§ **Task goal**: Repeat the material below exactly, with no pictures.
--
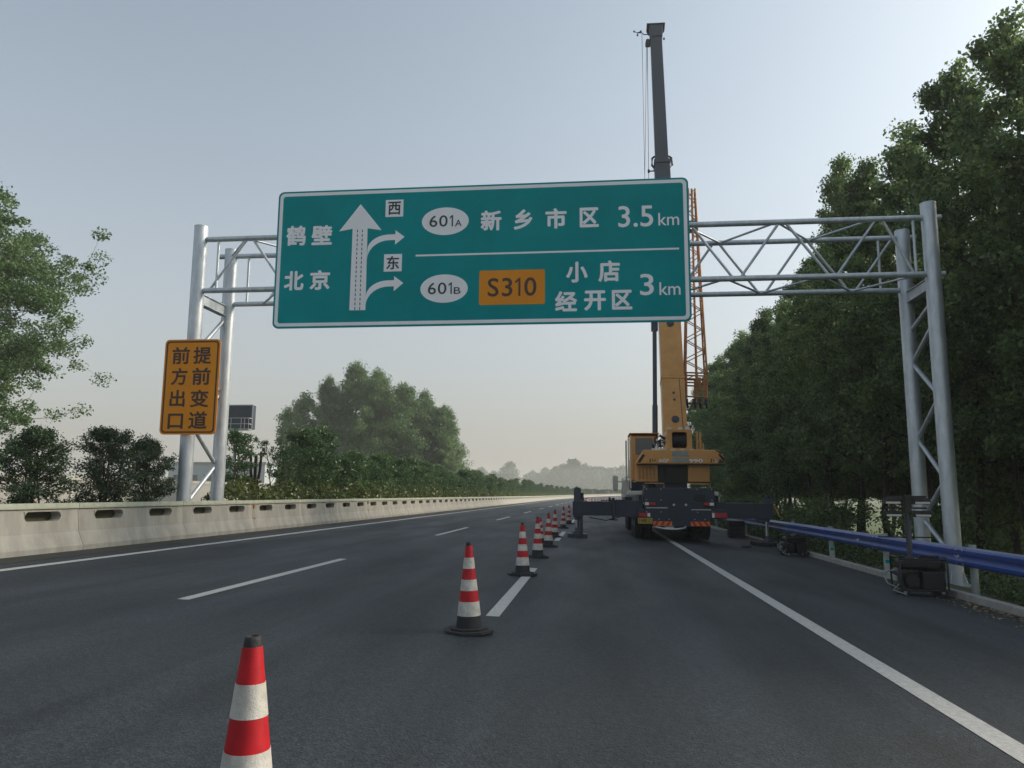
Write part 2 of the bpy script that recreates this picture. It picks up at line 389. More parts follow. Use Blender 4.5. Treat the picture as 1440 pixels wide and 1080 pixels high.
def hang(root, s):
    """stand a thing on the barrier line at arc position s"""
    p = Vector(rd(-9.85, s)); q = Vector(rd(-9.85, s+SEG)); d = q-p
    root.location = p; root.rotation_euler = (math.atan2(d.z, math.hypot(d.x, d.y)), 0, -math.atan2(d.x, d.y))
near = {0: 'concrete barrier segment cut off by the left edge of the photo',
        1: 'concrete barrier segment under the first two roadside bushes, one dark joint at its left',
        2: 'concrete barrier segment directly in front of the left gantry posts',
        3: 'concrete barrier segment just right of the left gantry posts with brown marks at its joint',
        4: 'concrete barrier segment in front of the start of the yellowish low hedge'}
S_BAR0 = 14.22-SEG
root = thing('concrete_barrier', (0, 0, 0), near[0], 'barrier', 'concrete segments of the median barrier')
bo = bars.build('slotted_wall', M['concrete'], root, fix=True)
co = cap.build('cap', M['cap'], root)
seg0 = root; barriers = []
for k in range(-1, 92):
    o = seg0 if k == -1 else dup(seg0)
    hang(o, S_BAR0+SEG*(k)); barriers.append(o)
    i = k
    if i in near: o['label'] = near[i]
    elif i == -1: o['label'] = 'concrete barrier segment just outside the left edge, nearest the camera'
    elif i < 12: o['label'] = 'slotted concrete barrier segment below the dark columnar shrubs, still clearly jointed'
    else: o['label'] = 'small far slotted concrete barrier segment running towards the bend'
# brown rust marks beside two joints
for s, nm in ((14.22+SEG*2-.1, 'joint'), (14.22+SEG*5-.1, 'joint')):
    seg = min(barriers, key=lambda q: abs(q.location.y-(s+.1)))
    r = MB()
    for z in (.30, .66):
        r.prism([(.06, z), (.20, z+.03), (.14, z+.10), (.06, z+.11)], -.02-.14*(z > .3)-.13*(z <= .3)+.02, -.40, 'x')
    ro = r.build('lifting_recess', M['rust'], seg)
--
§ **Solution**:
Write part 2 of the bpy script that recreates this picture. It picks up at line 389. More parts follow. Use Blender 4.5. Treat the picture as 1440 pixels wide and 1080 pixels high.
def hang(root, s):
    """stand a thing on the barrier line at arc position s"""
    p = Vector(rd(-9.85, s)); q = Vector(rd(-9.85, s+SEG)); d = q-p
    root.location = p; root.rotation_euler = (math.atan2(d.z, math.hypot(d.x, d.y)), 0, -math.atan2(d.x, d.y))
near = {0: 'concrete barrier segment cut off by the left edge of the photo',
        1: 'concrete barrier segment under the first two roadside bushes, one dark joint at its left',
        2: 'concrete barrier segment directly in front of the left gantry posts',
        3: 'concrete barrier segment just right of the left gantry posts with brown marks at its joint',
        4: 'concrete barrier segment in front of the start of the yellowish low hedge'}
S_BAR0 = 14.22-SEG
root = thing('concrete_barrier', (0, 0, 0), near[0], 'barrier', 'concrete segments of the median barrier')
bo = bars.build('slotted_wall', M['concrete'], root, fix=True)
co = cap.build('cap', M['cap'], root)
seg0 = root; barriers = []
for k in range(-1, 92):
    o = seg0 if k == -1 else dup(seg0)
    hang(o, S_BAR0+SEG*(k)); barriers.append(o)
    i = k
    if i in near: o['label'] = near[i]
    elif i == -1: o['label'] = 'concrete barrier segment just outside the left edge, nearest the camera'
    elif i < 12: o['label'] = 'slotted concrete barrier segment below the dark columnar shrubs, still clearly jointed'
    else: o['label'] = 'small far slotted concrete barrier segment running towards the bend'
# brown rust marks beside two joints
for s, nm in ((14.22+SEG*2-.1, 'joint'), (14.22+SEG*5-.1, 'joint')):
    seg = min(barriers, key=lambda q: abs(q.location.y-(s+.1)))
    r = MB()
    for z in (.30, .66):
        r.prism([(.06, z), (.20, z+.03), (.14, z+.10), (.06, z+.11)], -.02-.14*(z > .3)-.13*(z <= .3)+.02, -.40, 'x')
    ro = r.build('lifting_recess', M['rust'], seg)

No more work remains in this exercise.